The Bernido couple - Christopher and Victoria - become the first couple ever to win the Ramon Magsaysay Awards. Both physicists by training, the couple, who were earning lucrative salaries in top institutions abroad opted to stay in the country where they introduced the innovative basic education teachings in science and non-science subjects that they call the dynamic learning program (DLP). The Ramon Magsaysay Foundation observed that there are some bright lights in the landscape – among them the Bernido couple who both are from privileged families and earned doctorate degrees in physics from the State University of New York.

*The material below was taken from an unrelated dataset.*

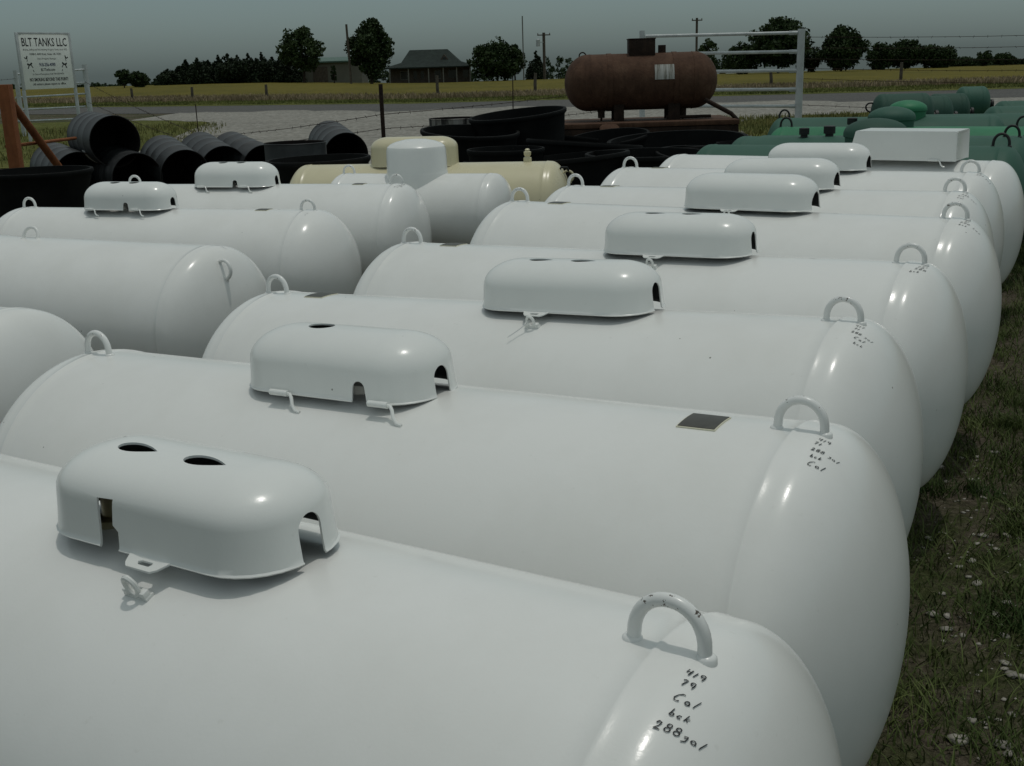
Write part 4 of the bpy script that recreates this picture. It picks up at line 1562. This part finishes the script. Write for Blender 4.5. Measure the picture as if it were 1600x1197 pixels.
def tree(px0, px1, ptop, pbase, D, label, kind='broad', mat='leaf', group=None, trunk_f=.14, name='tree', dens=1.0, lean=0.0):
    base = at((px0 + px1) / 2, pbase, D)
    zg = min(base.z, hg(base.x, base.y))
    top = at((px0 + px1) / 2, ptop, D).z
    H = top - zg
    W = (px1 - px0) / FPX * D
    t = empty(name, (base.x, base.y, zg))
    tag(t, label, 'tree', group)
    bm = bmesh.new()
    tr = max(.08, H * .022)
    add_tube(bm, [(0, 0, -.3), (.03 * H * random.uniform(-1, 1), 0, H * .25), (.03 * H * random.uniform(-1, 1), 0, H * .55), (0, 0, H * .85)], [tr * 1.2, tr, tr * .6, tr * .15], 8)
    cs, rs = [], []
    if kind == 'cedar':
        nl = int(22 * dens) + 6
        for i in range(nl):
            f = (i + .5) / nl
            z = H * (.04 + .95 * f)
            rad = W / 2 * (1 - f) ** .8
            m = max(1, int(9 * (1 - f)))
            for k in range(m):
                a = random.uniform(0, 6.28)
                q = rad * random.uniform(.35, .85)
                cs.append((q * math.cos(a), q * math.sin(a), z + random.uniform(-.03, .03) * H))
                rs.append(max(.06, rad * .34 * random.uniform(.6, 1.3)))
        V, F = leaf_cloud(cs, rs, 40, W * .03 + .05, 1.3)
    else:
        z0 = H * trunk_f
        nc = int(85 * dens)
        for i in range(nc):
            d = np.array([random.gauss(0, 1), random.gauss(0, 1), random.gauss(0, 1)])
            d /= np.linalg.norm(d)
            q = random.uniform(.45, 1.0) ** .6
            prof = 1.0
            zz = d[2] * q
            if kind == 'egg' and zz > 0:
                prof = 1 - .45 * zz
            if kind == 'lumpy':
                prof = 1 + .22 * math.sin(5 * math.atan2(d[1], d[0]) + 2.2 * zz)
            x = d[0] * q * W * .42 * prof + lean * W * zz
            y = d[1] * q * W * .42 * prof
            z = z0 + (H - z0) * (.5 + .46 * zz)
            cs.append((x, y, z))
            rs.append(W * random.uniform(.09, .17))
        for k in range(9):
            e = Vector(random.choice(cs))
            s_ = Vector((0, 0, H * random.uniform(.12, .4)))
            m_ = s_.lerp(e, .5) + Vector((0, 0, .04 * H))
            add_tube(bm, [s_, m_, e], [tr * .5, tr * .3, tr * .08], 6)
        V, F = leaf_cloud(cs, rs, 80, W * .026 + .06, .85)
    link('trunk', to_mesh(bm, 'trunk', 60), M['bark'], t)
    link('crown', tris_mesh('crown', V, F), M[mat], t)
    return t

tree(438, 513, 45, 130, 168, 'loose willowy tree with a forked trunk left of the tan shed', 'lumpy', 'leaf2', trunk_f=.22, dens=.9)
tree(543, 618, 27, 125, 160, 'tallest dense egg shaped tree beside a leaning utility pole', 'egg', 'leaf', dens=1.5, trunk_f=.10)
tree(738, 816, 65, 114, 175, 'round dark tree right of the farmhouse roof', 'lumpy', 'leaf', dens=1.1, trunk_f=.04)
tree(818, 858, 80, 114, 190, 'dark pointed conifer between the mast and the utility pole', 'cedar', 'cedar')
tree(788, 822, 72, 114, 185, 'bushy dark tree just left of the thin mast', 'broad', 'leaf', trunk_f=.03, dens=.6)
tree(181, 208, 108, 138, 150, 'small round tree, left of a close pair beyond the field', 'broad', 'leaf', 'small trees beyond the field', .2, dens=.5)
tree(200, 235, 113, 138, 152, 'small round tree, right of a close pair beyond the field', 'broad', 'leaf', 'small trees beyond the field', .1, dens=.6)
GC = 'dark conifers in the long windbreak row'
cx = [(248, 280, 112), (268, 296, 106), (280, 306, 95), (298, 324, 94), (314, 342, 98), (330, 358, 90), (345, 372, 87), (360, 388, 88), (378, 404, 86), (390, 416, 94), (400, 424, 84), (416, 440, 92), (430, 456, 86), (446, 470, 94), (300, 340, 102), (350, 400, 98), (395, 440, 100)]
for i, (x0, x1, y) in enumerate(cx):
    tree(x0 - 10, x1 + 10, y - 3, 130, 172 + (i % 3) * 2, 'dark conifer in the windbreak row left of the shed', 'cedar' if i < 14 else 'broad', 'cedar', GC, name='conifer_tree', dens=.9, trunk_f=.02)
tree(470, 480, 80, 128, 186, 'thin pointed conifer rising behind the tan shed', 'cedar', 'cedar', name='conifer_tree')
tree(517, 528, 100, 128, 165, 'small bushy shrub in front of the tan shed wall', 'broad', 'leaf', name='shrub', trunk_f=.02, dens=.5)
tree(1090, 1122, 60, 110, 150, 'slim ragged tree seen between the top gate rails', 'lumpy', 'leaf2', trunk_f=.1, dens=.5)
tree(1128, 1188, 68, 108, 160, 'broad low tree seen through the gate rails', 'broad', 'leaf', trunk_f=.04, dens=.9)
tree(1170, 1262, 30, 107, 158, 'largest dark tree behind the right gate post', 'lumpy', 'leaf', trunk_f=.12, dens=1.3)
tree(1240, 1285, 72, 107, 162, 'low dark tree just right of the gate post', 'broad', 'leaf', trunk_f=.02, dens=.7)
tree(1278, 1352, 43, 105, 158, 'tall rounded tree right of the gate', 'egg', 'leaf', trunk_f=.04, dens=1.3)
GR_ = 'dense trees of the right hand tree line'
tree(1350, 1400, 66, 105, 165, 'dense tree at the left end of the right hand tree line', 'broad', 'leaf', GR_, .02, dens=.9)
tree(1385, 1445, 62, 105, 167, 'dense tree at the middle of the right hand tree line', 'broad', 'leaf', GR_, .02, dens=1.0)
tree(1432, 1492, 71, 105, 165, 'dense tree at the right end of the right hand tree line', 'broad', 'leaf', GR_, .02, dens=.9)
tree(1486, 1528, 92, 104, 215, 'low hazy bush beyond the right hand tree line', 'broad', 'leaf', trunk_f=.02, dens=.6)
tree(1524, 1551, 80, 103, 175, 'small round tree, left of the far right pair', 'broad', 'leaf', 'small trees at the far right', .06, dens=.5)
tree(1551, 1586, 83, 103, 178, 'small round tree, wider one of the far right pair', 'broad', 'leaf', 'small trees at the far right', .04, dens=.6)
tree(1584, 1606, 93, 103, 200, 'small bush at the right picture edge on the horizon', 'broad', 'leaf', trunk_f=.04, dens=.4)
# far-off woods that read as one mass
def woods(name, segs, D, label):
    cs, rs = [], []
    for x0, x1, ytop, yb in segs:
        for i in range(int((x1 - x0) * .9)):
            px = random.uniform(x0, x1)
            b_ = at(px, yb, D)
            tp = at(px, ytop + random.uniform(0, 3) + 1.5 * math.sin(px * .3), D)
            f = random.uniform(0, 1)
            cs.append((b_.x, D + random.uniform(-6, 6), hg(b_.x, D) + (tp.z - hg(b_.x, D)) * f))
            rs.append(D * .0022)
    V, F = leaf_cloud(cs, rs, 34, D * .0011, .9)
    o = link(name, tris_mesh(name, V, F), M['leaf'])
    tag(o, label, 'woods', kind='stuff')
woods('distant_woods', [(0, 190, 133, 141), (225, 262, 128, 136), (560, 760, 112, 120)], 300, 'far off line of woods along the left horizon')
woods('distant_woods', [(852, 900, 90, 112), (1040, 1135, 92, 110), (1480, 1640, 98, 104)], 300, 'far off line of woods along the right horizon')

def pole(px, ptop, pb, D, r, label, arm=None, name='utility_pole', lean=0, box=False, mat='wood'):
    p = at(px, ptop, D)
    zg = hg(p.x, D)
    t = empty(name, (p.x, D, zg))
    tag(t, label, 'utility pole' if name == 'utility_pole' else 'mast')
    H = p.z - zg
    pipe_between('pole', (lean * H, 0, -.3), (0, 0, H), r, M[mat], t, 8)
    if arm:
        bm = bmesh.new()
        add_box(bm, (0, -.15, H - .35), (arm, .14, .16), .01)
        for s in (-.45, 0, .45):
            add_lathe(bm, [(0, .06), (.1, .08), (.22, .04), (.24, 0)], 8, 'Z', (s * arm, -.15, H - .27))
        link('crossarm', to_mesh(bm, 'crossarm', 30), M['wood'], t)
    if box:
        bm = bmesh.new()
        add_lathe(bm, [(0, 0), (0, .3), (1.0, .3), (1.1, .1), (1.1, 0)], 16, 'Z', (-.9, -.2, H - 2.0))
        add_box(bm, (-.45, -.15, H - 1.4), (.8, .1, .1), .01)
        link('transformer', to_mesh(bm, 'transformer', 30), M['galv'], t)
    return t
pole(541, 38, 127, 158, .15, 'bare wooden pole leaning against the tallest tree', lean=.02)
pole(849.5, 51, 113, 180, .22, 'wooden utility pole with crossarm and transformer left of the rusty tank', 2.0, box=True)
pole(1089, 28, 110, 180, .18, 'wooden utility pole with crossarm seen above the gate rails', 1.6)
pole(816, 25, 113, 180, .09, 'thin pale radio mast left of the utility pole', name='radio_mast', mat='trim')

# farmhouse
D = 178
gz = hg(at(670, 123, D).x, D)
x0, x1 = at(602, 123, D).x, at(742, 121, D).x
xc, W = (x0 + x1) / 2, x1 - x0
zt = at(668, 77, D).z - gz
zm = at(668, 97, D).z - gz
ze = at(668, 105, D).z - gz
t = empty('farmhouse', (xc, D, gz))
tag(t, 'low tan farmhouse under a steep dark hipped roof with wide eaves', 'house')
bm = bmesh.new()
add_box(bm, (0, 4.5, ze / 2 - .2), (W * .88, 9, ze + .4), 0)
link('wall', to_mesh(bm, 'wall', 30), M['brick'], t)
bm = bmesh.new()
def rect(hx, y0, y1, z, ox=0):
    return [bm.verts.new((ox - hx, y0, z)), bm.verts.new((ox + hx, y0, z)), bm.verts.new((ox + hx, y1, z)), bm.verts.new((ox - hx, y1, z))]
kx = FPX / D
lv = [rect(W * .5, -1.8, 10.8, ze - .12), rect(W * .5, -1.8, 10.8, ze + .05), rect(44 / kx, .6, 8.4, zm, (672 - 671) / kx), rect(29 / kx, 4.2, 4.8, zt, -3 / kx)]
for A, B in zip(lv, lv[1:]):
    for i in range(4):
        bm.faces.new((A[i], A[(i + 1) % 4], B[(i + 1) % 4], B[i]))
bm.faces.new(lv[-1])
bm.faces.new(lv[0][::-1])
roof = link('roof', to_mesh(bm, 'roof', 20), M['roof'], t)
bm = bmesh.new()
gx_ = (693 - 671) / kx
v = [bm.verts.new(p) for p in ((gx_ - .8, 1.2, zm + .1), (gx_ + .8, 1.2, zm + .1), (gx_, 1.2, zm + 1.1), (gx_ - .8, 4.2, zm + .1), (gx_ + .8, 4.2, zm + .1), (gx_, 4.2, zm + 1.1))]
for f in ((0, 1, 2), (0, 2, 5, 3), (1, 4, 5, 2), (3, 5, 4), (0, 3, 4, 1)):
    bm.faces.new([v[i] for i in f])
link('dormer', to_mesh(bm, 'dormer', 20), M['brick'], roof)
bm = bmesh.new()
add_box(bm, (gx_, 1.18, zm + .45), (.4, .05, .4), .005)
link('dormer_window', to_mesh(bm, 'dormer_window', 20), M['glass'], roof)
for px, w in ((632, 9), (649, 5), (660, 5), (683, 8), (705, 12), (725, 8)):
    ox = (px - 671) / kx
    bm = bmesh.new()
    add_box(bm, (ox, -.02, ze * .52), (w / kx * 1.0 + .16, .07, 1.3), .005)
    f_ = link('window', to_mesh(bm, 'window', 20), M['trim'] if px in (632, 683) else M['wood'], t)
    bm = bmesh.new()
    add_box(bm, (ox, -.045, ze * .52), (w / kx * 1.0, .06, 1.14), .005)
    link('pane', to_mesh(bm, 'pane', 20), M['glass'], f_)
for px in (612, 640, 670, 692, 712, 732):
    bm = bmesh.new()
    add_box(bm, ((px - 671) / kx, -1.5, ze / 2 - .1), (.16, .16, ze - .04), .01)
    link('porch_post', to_mesh(bm, 'porch_post', 20), M['trim'], t)

# shed
D = 176
gz = hg(at(530, 128, D).x, D)
x0, x1 = at(474, 129, D).x, at(566, 126, D).x
xc, W = (x0 + x1) / 2, x1 - x0
hh = at(530, 97, D).z - gz
t = empty('storage_shed', (xc, D, gz))
tag(t, 'tan metal shed with a green roof edge between the two big trees', 'shed')
bm = bmesh.new()
add_box(bm, (0, 4, hh / 2 - .2), (W, 8, hh + .4), 0)
link('wall', to_mesh(bm, 'wall', 30), M['metal_wall'], t)
bm = bmesh.new()
v = [bm.verts.new(p) for p in ((-W / 2 - .3, -.4, hh - .05), (W / 2 + .3, -.4, hh - .05), (W / 2 + .3, 4, hh + .55), (-W / 2 - .3, 4, hh + .55), (-W / 2 - .3, 8.4, hh - .05), (W / 2 + .3, 8.4, hh - .05))]
for f in ((0, 1, 2, 3), (3, 2, 5, 4)):
    bm.faces.new([v[i] for i in f])
r_ = bmesh.ops.extrude_face_region(bm, geom=list(bm.faces))
bmesh.ops.translate(bm, vec=(0, 0, .22), verts=[e for e in r_['geom'] if isinstance(e, bmesh.types.BMVert)])
link('roof', to_mesh(bm, 'roof', 20), M['metal_roof'], t)
bm = bmesh.new()
add_box(bm, (-W * .2, -.03, hh * .40), (2.2, .06, hh * .8), .01)
link('door', to_mesh(bm, 'door', 20), M['wood'], t)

They headed the National Institute of Physics at the University of the Philippines where they also reaped awards for teaching and research excellence. At the top of their profession and well respected in the world community of physicists, they startled colleagues however when, in 1999, they moved to Jagna, Bohol, to run an old, struggling high school – the Central Visayan Institute Foundation (CVIF) – owned by Christopher’s aging mother and at her request. The husband’s and wife’s new posts: president and principal, respectively.
Admittedly, it would have been a lot easier and practical to close the school down. But not the type to give up easily, the couple soon came to grips with the problems of basic education in the Philippines – but held on.
Despite the many challenges, their DLP took root. It is a cost-effective strategy focused on strong fundamentals, limiting teacher participation by devoting 70 percent of class time to student-driven activities built around clear learning targets, aided by well-designed learning plans and performance-tracking tools.
It uses locally available teaching aids and a “parallel classes scheme” wherein three simultaneous classes are handled by an expert teacher with the help of facilitators.
The Bernidos say that poverty need not be an excuse to compromise on teaching and learning excellence.
And the results have proved them right. AT CVIF, the around 500-strong mostly poor students showed radical improvement in their performance on national scholastic aptitude and university admission tests – attracting attention from other schools all over the country who made a beeline for Jagna, Bohol to learn how they did it.
The foundation further observed that in 2006, to address the severe shortage of qualified physics teachers, the Bernido couple designed the “Learning Physics as One Nation” project. Launched by the Fund for Assistance to Private Education in 2008, it is now implemented in over 200 private high schools, on top of the large number of other schools that have implemented the DLP model.
The program includes a portfolio of learning activities to be individually accomplished by the students, and closely-associated weekly video-based lectures featuring national expert teachers. Real time teacher-expert and student-expert interaction happen through text messaging and electronic mail.
Also in Jagna, the couple hold regular workshops that have drawn the country’s physics teachers, international scientists and even Nobel laureates who now use the strategy in teaching other students in other Philippine universities across the country.